### Aim of the exercise
Give back the full listing, character for character, with no pictures.

### Supplied material
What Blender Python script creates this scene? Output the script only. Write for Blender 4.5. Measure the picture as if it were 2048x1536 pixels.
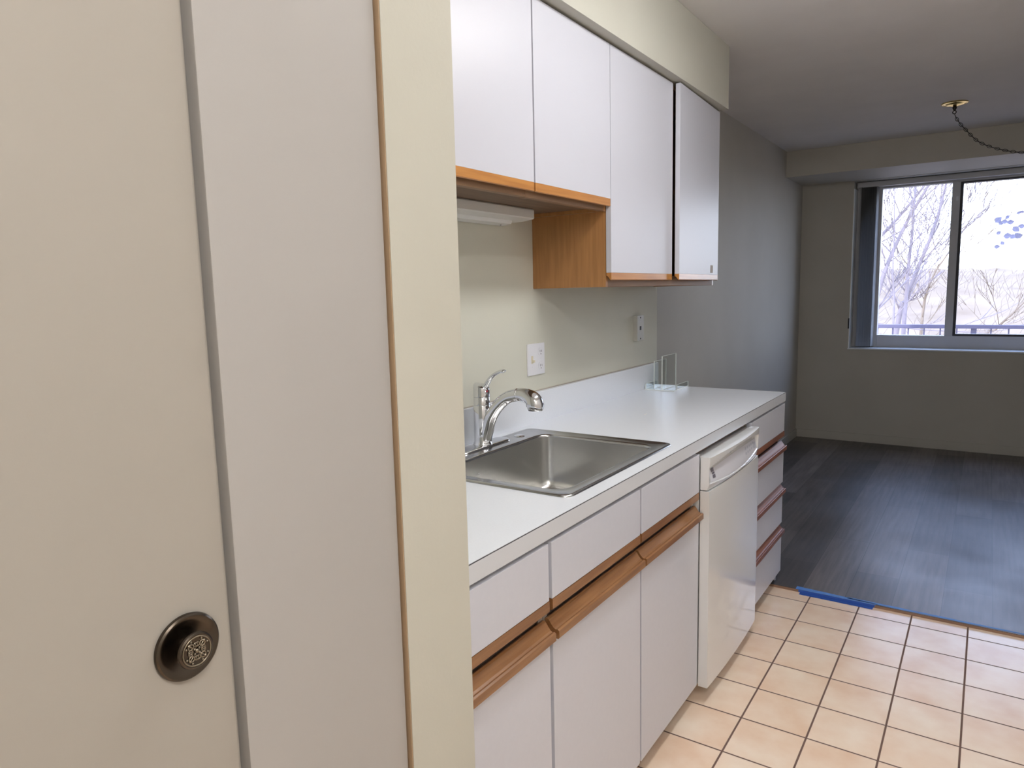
import bpy, bmesh, math, random
from mathutils import Vector, Matrix
sc = bpy.context.scene
for o in list(bpy.data.objects): bpy.data.objects.remove(o)
COL = sc.collection
R = math.radians
# ------------------------------------------------------------------ camera
yaw, pitch, roll = R(34.2467), R(-7.4891), R(-1.3543)
fw = Vector((-math.sin(yaw)*math.cos(pitch), math.cos(yaw)*math.cos(pitch), math.sin(pitch)))
rt = Vector((math.cos(yaw), math.sin(yaw), 0)); up = rt.cross(fw)
r2 = rt*math.cos(roll) + up*math.sin(roll); u2 = -rt*math.sin(roll) + up*math.cos(roll)
cam = bpy.data.cameras.new('camera'); co = bpy.data.objects.new('camera', cam); COL.objects.link(co)
m = Matrix((r2, u2, -fw)).transposed().to_4x4(); m.translation = Vector((1.3818, -3.3156, 1.3966))
co.matrix_world = m
cam.sensor_width = 36; cam.lens = 1400.839/2048*36; cam.clip_start = .02; cam.clip_end = 300
sc.camera = co
# ------------------------------------------------------------------ view, world, sun
sc.view_settings.view_transform = 'Standard'; sc.view_settings.look = 'None'
sc.view_settings.exposure = 0.32; sc.view_settings.gamma = 1
sc.view_settings.use_curve_mapping = False
sc.cycles.use_denoising = True
sc.cycles.max_bounces = 10; sc.cycles.diffuse_bounces = 6; sc.cycles.glossy_bounces = 5
sc.cycles.transmission_bounces = 10; sc.cycles.transparent_max_bounces = 12
sc.cycles.sample_clamp_indirect = 8; sc.cycles.caustics_reflective = False; sc.cycles.caustics_refractive = False
SKY = 5.1; SUN = 3.0; LAMP = 16.5; HALL_FILL = 75.0
w = bpy.data.worlds.new('sky'); sc.world = w; w.use_nodes = True
nt = w.node_tree; bg = nt.nodes['Background']
tc = nt.nodes.new('ShaderNodeTexCoord'); sp = nt.nodes.new('ShaderNodeSeparateXYZ'); cr = nt.nodes.new('ShaderNodeValToRGB')
nt.links.new(tc.outputs['Generated'], sp.inputs[0]); nt.links.new(sp.outputs['Z'], cr.inputs[0]); nt.links.new(cr.outputs[0], bg.inputs[0])
cr.color_ramp.elements[0].position = 0.0; cr.color_ramp.elements[0].color = (.89, .91, 1, 1)
cr.color_ramp.elements[1].position = .5; cr.color_ramp.elements[1].color = (.48, .61, 1, 1)
bg.inputs[1].default_value = SKY
sl = bpy.data.lights.new('sun', 'SUN'); sl.energy = SUN; sl.angle = R(.6); sl.color = (1, .95, .86)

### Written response
What Blender Python script creates this scene? Output the script only. Write for Blender 4.5. Measure the picture as if it were 2048x1536 pixels.
import bpy, bmesh, math, random
from mathutils import Vector, Matrix
sc = bpy.context.scene
for o in list(bpy.data.objects): bpy.data.objects.remove(o)
COL = sc.collection
R = math.radians
# ------------------------------------------------------------------ camera
yaw, pitch, roll = R(34.2467), R(-7.4891), R(-1.3543)
fw = Vector((-math.sin(yaw)*math.cos(pitch), math.cos(yaw)*math.cos(pitch), math.sin(pitch)))
rt = Vector((math.cos(yaw), math.sin(yaw), 0)); up = rt.cross(fw)
r2 = rt*math.cos(roll) + up*math.sin(roll); u2 = -rt*math.sin(roll) + up*math.cos(roll)
cam = bpy.data.cameras.new('camera'); co = bpy.data.objects.new('camera', cam); COL.objects.link(co)
m = Matrix((r2, u2, -fw)).transposed().to_4x4(); m.translation = Vector((1.3818, -3.3156, 1.3966))
co.matrix_world = m
cam.sensor_width = 36; cam.lens = 1400.839/2048*36; cam.clip_start = .02; cam.clip_end = 300
sc.camera = co
# ------------------------------------------------------------------ view, world, sun
sc.view_settings.view_transform = 'Standard'; sc.view_settings.look = 'None'
sc.view_settings.exposure = 0.32; sc.view_settings.gamma = 1
sc.view_settings.use_curve_mapping = False
sc.cycles.use_denoising = True
sc.cycles.max_bounces = 10; sc.cycles.diffuse_bounces = 6; sc.cycles.glossy_bounces = 5
sc.cycles.transmission_bounces = 10; sc.cycles.transparent_max_bounces = 12
sc.cycles.sample_clamp_indirect = 8; sc.cycles.caustics_reflective = False; sc.cycles.caustics_refractive = False
SKY = 5.1; SUN = 3.0; LAMP = 16.5; HALL_FILL = 75.0
w = bpy.data.worlds.new('sky'); sc.world = w; w.use_nodes = True
nt = w.node_tree; bg = nt.nodes['Background']
tc = nt.nodes.new('ShaderNodeTexCoord'); sp = nt.nodes.new('ShaderNodeSeparateXYZ'); cr = nt.nodes.new('ShaderNodeValToRGB')
nt.links.new(tc.outputs['Generated'], sp.inputs[0]); nt.links.new(sp.outputs['Z'], cr.inputs[0]); nt.links.new(cr.outputs[0], bg.inputs[0])
cr.color_ramp.elements[0].position = 0.0; cr.color_ramp.elements[0].color = (.89, .91, 1, 1)
cr.color_ramp.elements[1].position = .5; cr.color_ramp.elements[1].color = (.48, .61, 1, 1)
bg.inputs[1].default_value = SKY
sl = bpy.data.lights.new('sun', 'SUN'); sl.energy = SUN; sl.angle = R(.6); sl.color = (1, .95, .86)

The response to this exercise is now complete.